Your municipality customers include Portland, correct?

Including Portland, South Portland, we have a whole bunch in the Mount Desert area, Acadia National Park is on the platform.

The product or vision hasn’t changed since you founded the company, but have you been surprised by what markets you’ve found traction in?

The vision from day one has been on the supply chain. We believe that is where the great opportunity, and great climate change challenge, lives. Having said that, we’ve been surprised a few times at other folks who are interested. Municipalities were not something on my roadmap when we got started on this. But it’s a trend.

If you could give two pieces of advice to someone thinking of starting their own business, what would they be?
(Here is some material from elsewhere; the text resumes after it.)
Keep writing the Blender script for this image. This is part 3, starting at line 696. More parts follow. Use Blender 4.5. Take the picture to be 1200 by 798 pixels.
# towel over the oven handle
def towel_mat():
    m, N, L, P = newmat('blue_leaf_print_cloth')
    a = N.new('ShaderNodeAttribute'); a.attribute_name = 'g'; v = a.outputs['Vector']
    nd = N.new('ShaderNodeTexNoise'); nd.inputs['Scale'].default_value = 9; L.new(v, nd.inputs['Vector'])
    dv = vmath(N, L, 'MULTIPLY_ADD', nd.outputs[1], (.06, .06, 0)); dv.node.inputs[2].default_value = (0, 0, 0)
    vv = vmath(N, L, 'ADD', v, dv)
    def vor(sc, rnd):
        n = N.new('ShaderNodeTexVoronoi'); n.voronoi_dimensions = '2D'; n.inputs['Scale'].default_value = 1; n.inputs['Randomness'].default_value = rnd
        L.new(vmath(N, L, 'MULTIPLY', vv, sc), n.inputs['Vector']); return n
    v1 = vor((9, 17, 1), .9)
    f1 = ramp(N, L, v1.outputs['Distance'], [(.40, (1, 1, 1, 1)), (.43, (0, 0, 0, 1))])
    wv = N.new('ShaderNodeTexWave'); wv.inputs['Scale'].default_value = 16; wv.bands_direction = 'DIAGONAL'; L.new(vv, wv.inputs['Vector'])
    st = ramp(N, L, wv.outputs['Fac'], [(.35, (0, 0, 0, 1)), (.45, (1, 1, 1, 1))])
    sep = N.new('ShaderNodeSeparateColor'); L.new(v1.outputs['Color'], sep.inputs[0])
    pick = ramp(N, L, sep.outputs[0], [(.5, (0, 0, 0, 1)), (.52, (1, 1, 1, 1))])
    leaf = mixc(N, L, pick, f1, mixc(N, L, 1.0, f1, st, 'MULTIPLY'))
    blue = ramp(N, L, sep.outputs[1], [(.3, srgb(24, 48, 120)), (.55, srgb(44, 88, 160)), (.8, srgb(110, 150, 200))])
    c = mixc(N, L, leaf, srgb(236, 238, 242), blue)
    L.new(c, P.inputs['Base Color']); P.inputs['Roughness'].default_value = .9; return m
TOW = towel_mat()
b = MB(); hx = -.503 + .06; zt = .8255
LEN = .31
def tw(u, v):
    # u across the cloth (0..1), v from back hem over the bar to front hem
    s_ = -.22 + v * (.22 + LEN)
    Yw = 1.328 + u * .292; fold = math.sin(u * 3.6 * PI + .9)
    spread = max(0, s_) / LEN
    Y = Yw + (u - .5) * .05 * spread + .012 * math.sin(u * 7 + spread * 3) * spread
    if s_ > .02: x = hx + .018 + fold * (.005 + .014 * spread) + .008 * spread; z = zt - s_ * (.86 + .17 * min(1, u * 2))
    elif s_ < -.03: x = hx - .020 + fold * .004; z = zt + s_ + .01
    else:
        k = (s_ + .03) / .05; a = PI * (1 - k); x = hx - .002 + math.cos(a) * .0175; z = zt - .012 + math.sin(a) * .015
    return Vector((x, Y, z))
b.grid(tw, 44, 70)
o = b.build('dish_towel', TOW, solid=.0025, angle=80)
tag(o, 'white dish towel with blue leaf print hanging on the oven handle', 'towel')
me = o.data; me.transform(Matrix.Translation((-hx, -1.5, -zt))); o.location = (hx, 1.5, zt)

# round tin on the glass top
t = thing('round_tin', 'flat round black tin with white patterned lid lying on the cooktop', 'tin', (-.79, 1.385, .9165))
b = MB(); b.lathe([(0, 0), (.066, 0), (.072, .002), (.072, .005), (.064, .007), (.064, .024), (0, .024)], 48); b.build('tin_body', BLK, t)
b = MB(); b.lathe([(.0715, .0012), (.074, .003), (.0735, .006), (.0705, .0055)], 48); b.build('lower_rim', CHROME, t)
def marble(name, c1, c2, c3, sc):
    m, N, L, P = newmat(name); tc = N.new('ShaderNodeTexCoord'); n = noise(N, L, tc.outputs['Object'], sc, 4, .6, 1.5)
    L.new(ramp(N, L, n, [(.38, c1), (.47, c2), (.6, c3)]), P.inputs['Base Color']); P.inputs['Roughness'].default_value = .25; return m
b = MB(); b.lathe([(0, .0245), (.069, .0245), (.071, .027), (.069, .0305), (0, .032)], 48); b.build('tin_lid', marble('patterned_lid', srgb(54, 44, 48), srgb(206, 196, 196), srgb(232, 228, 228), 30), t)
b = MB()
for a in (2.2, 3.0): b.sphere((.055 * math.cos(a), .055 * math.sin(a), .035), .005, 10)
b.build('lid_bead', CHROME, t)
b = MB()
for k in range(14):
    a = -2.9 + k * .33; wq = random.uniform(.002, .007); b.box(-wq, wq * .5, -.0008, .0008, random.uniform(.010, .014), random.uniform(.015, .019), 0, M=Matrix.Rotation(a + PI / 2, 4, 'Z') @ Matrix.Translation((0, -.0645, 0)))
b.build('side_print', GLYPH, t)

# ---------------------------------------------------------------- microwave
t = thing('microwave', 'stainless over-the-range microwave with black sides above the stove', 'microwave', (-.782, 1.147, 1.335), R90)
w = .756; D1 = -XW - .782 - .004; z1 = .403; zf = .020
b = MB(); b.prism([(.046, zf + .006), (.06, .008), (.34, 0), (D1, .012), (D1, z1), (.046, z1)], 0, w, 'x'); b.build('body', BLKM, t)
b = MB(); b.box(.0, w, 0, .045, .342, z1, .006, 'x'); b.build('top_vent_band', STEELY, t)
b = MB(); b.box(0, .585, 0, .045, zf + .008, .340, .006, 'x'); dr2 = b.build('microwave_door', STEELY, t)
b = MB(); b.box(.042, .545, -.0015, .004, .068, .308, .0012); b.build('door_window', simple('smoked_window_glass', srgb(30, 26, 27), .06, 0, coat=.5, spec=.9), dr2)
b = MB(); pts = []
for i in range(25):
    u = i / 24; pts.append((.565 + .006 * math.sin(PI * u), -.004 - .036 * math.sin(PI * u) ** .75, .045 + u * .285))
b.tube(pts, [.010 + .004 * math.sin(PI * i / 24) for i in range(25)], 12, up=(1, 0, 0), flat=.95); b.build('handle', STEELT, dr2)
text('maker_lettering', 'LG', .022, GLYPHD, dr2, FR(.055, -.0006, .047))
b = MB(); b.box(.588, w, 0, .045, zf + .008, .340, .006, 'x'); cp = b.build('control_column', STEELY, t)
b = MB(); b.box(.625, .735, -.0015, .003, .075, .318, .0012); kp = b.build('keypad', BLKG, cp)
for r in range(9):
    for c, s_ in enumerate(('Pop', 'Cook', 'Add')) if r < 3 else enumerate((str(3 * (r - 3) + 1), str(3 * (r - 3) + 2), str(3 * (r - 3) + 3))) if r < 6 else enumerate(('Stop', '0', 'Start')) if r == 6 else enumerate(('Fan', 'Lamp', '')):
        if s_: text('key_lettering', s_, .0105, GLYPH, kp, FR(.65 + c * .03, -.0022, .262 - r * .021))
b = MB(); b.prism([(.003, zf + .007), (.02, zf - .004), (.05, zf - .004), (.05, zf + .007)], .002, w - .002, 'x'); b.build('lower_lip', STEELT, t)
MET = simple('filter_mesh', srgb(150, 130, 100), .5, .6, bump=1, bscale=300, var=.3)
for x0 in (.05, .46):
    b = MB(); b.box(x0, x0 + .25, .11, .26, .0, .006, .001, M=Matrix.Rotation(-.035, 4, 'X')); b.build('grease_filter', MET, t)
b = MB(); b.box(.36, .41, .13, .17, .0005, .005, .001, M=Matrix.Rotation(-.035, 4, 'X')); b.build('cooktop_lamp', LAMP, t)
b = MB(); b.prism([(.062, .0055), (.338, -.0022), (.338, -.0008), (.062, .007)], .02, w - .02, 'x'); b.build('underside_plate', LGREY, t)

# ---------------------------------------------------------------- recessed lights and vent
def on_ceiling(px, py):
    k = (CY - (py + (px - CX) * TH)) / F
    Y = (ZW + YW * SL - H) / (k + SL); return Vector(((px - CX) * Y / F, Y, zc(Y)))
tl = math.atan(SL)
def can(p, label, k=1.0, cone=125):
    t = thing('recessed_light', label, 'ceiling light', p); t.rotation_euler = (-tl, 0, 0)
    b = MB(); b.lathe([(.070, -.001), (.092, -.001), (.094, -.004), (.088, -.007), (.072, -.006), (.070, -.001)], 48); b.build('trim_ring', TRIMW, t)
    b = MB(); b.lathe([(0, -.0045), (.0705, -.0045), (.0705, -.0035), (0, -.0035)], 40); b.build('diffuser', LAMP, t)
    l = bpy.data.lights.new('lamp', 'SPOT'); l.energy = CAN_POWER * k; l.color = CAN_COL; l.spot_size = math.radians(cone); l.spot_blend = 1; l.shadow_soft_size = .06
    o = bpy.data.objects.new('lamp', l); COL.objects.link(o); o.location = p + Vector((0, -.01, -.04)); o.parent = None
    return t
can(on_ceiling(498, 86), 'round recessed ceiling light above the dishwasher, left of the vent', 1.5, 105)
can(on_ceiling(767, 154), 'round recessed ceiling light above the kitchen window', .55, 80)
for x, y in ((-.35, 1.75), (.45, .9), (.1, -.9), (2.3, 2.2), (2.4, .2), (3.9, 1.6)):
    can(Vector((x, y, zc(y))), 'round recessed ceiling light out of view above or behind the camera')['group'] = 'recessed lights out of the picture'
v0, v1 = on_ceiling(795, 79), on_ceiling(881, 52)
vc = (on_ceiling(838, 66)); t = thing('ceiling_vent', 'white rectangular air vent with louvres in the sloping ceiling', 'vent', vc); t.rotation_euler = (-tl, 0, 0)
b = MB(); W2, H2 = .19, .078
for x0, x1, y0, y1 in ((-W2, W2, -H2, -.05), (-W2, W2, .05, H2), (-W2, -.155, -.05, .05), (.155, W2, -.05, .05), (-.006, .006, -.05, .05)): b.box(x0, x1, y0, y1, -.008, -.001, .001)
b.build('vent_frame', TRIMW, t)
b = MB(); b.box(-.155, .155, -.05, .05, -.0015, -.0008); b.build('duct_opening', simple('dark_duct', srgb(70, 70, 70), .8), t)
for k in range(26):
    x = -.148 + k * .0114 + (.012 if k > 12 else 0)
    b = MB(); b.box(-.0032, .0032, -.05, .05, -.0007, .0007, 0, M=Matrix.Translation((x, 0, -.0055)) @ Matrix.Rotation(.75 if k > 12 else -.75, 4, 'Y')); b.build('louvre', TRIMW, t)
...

I think a capacity for chaos and maybe a pleasure in it. And I think curiosity is a big part of being an entrepreneur. Being able to understand and talk to a customer or prospect, understand what their problem is and potentially help them. That’s core. But also the curiosity in understanding how to run a business. There’s so much to do, from the most granular, clerical details to the largest most macro questions of vision and mission. So if you’re interested in a professional experience where every day is so different and there really is a vacuum of busy work—I’ve been totally liberated from busy work since I started this company because you wake up every day and you decide here’s what’s going to make the most salient impact on my business, so I’m going to do that. And that’s a joy. If you’ve been in a job where you had to fill out TPS reports that just don’t mean anything to anybody and you know how soul crushing that can be, there’s a real liberty and joy in only doing what the most important thing is every day.